The grave consequences of this failure appear when measured against the aims the ICTR was supposed to achieve, which I have recalled at the beginning of this presentation. First, ending impunity. It is precisely because the regime in Kigali was given a sense of impunity that, during the years following 1994, it has committed massive internationally recognised crimes in both Rwanda and the DRC, where the RPA massacred tens and possibly hundreds of thousands of civilians. Next, contributing the national reconciliation. When, in a deeply divided society like Rwanda, the suffering of the victims on one side is recognised, but not that of the victims on the other side, and when perpetrators on one side are tried, but not those on the other side, then the side whose perpetrators are tried and whose victims are not recognised accumulates frustration, resentment and even hatred, all the more so since the domestic judicial system shows a similar bias.
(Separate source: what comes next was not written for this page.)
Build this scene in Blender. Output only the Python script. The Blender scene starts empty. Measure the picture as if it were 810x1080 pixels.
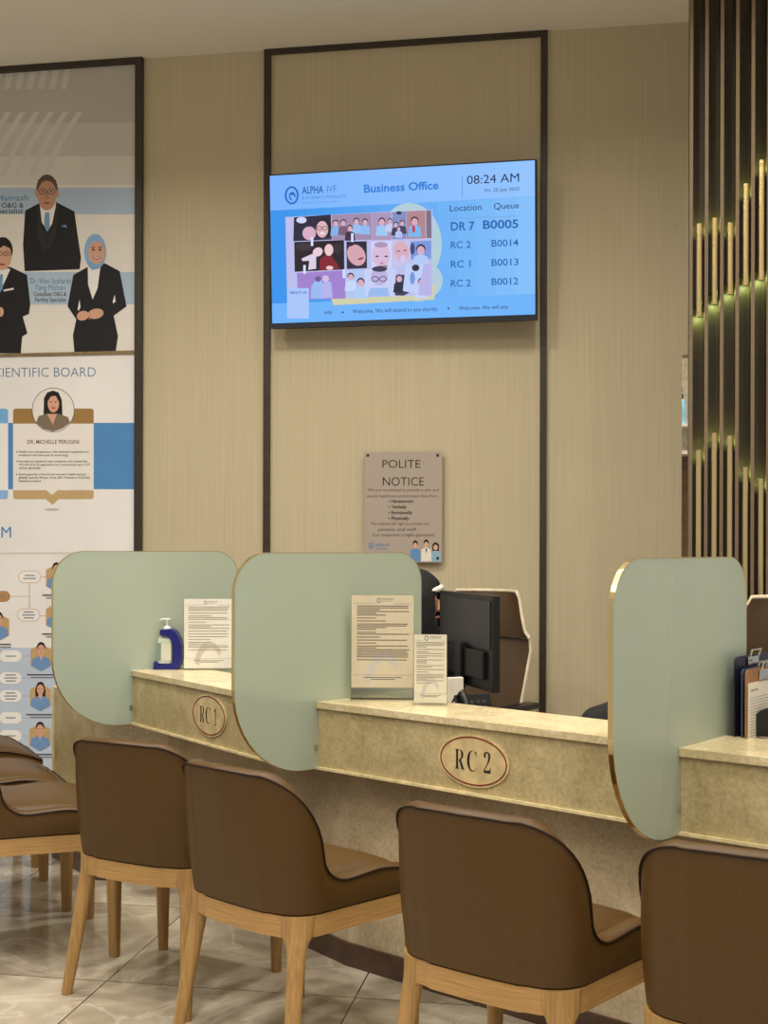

These feelings are exactly the opposite of what national reconciliation needs. Finally, the restoration and maintenance of peace. The feelings just described among many Hutu result in major structural violence that will eventually lead to renewed acute violence. In addition, the sense of impunity has led the Rwandan army to twice invade Zaire/Congo, and to engage in widespread human rights abuse and looting of resources. So the way in which justice has been miscarried in the ICTR has not contributed to peace in Rwanda and in the region. Maybe it is not too late. The Prosecutor can still seek indictments for these serious crimes. In the words of the Executive Director of Human Rights Watch in his letter of 26 May 2009: “Failure to do so will undoubtedly taint perceptions of the Tribunal’s impartiality and undermine its legitimacy in the eyes of future generations”.
[1] This was already unequivocally stated in the May 1994 report of special rapporteur René Degni-Segui.
[2] “Le TPIR a bouclé ses enquêtes pour le génocide des Tutsis”, Arusha, Fondation Hirondelle, 30 September 2005.
[3] “RPF alleged crimes: Prosecutor to decide mid 2007”, Arusha, Hirondelle News Agency, 8 February 2007.
[4] United Nations, Security Council, 6134th meeting, S/PV.6134, 4 June 2009, p. 33.
[5] The ICTR was to conclude first instance trials by the end of 2008, hardly four years after I met with Jallow.
[6] “UN Prosecutor admits of RPF atrocities during 1994 genocide”, Arusha, Hirondelle News Agency, 6 June 2008.
[7] Not a single of the 32 RPA elements prosecuted in Rwanda for acts committed in 1994 have been charged with war crimes or crimes against humanity (See Human Rights Watch, Law and Reality. Progress in Judicial Reform in Rwanda, 25 July 2008, Annex 2).
[8] “ICTR can retract a trial, says top prosecutor”, Arusha, Hirondelle News Agency, 12 June 2008.
[9] United Nations, Security Council, 6134th meeting, 4 June 2009, S/PV.6134, p. 33. According to the 26 May letter of Human Rights Watch to the Prosecutor, he “sent an observer for only two preliminary detention hearings, one trial day, closing arguments, and the verdict. That cursory presence did not constitute diligent monitoring”.
[10] H.B. Jallow, “Prosecutorial Discretion and International Criminal Justice”, Journal of International Criminal Justice, 2005, pp. 145-161.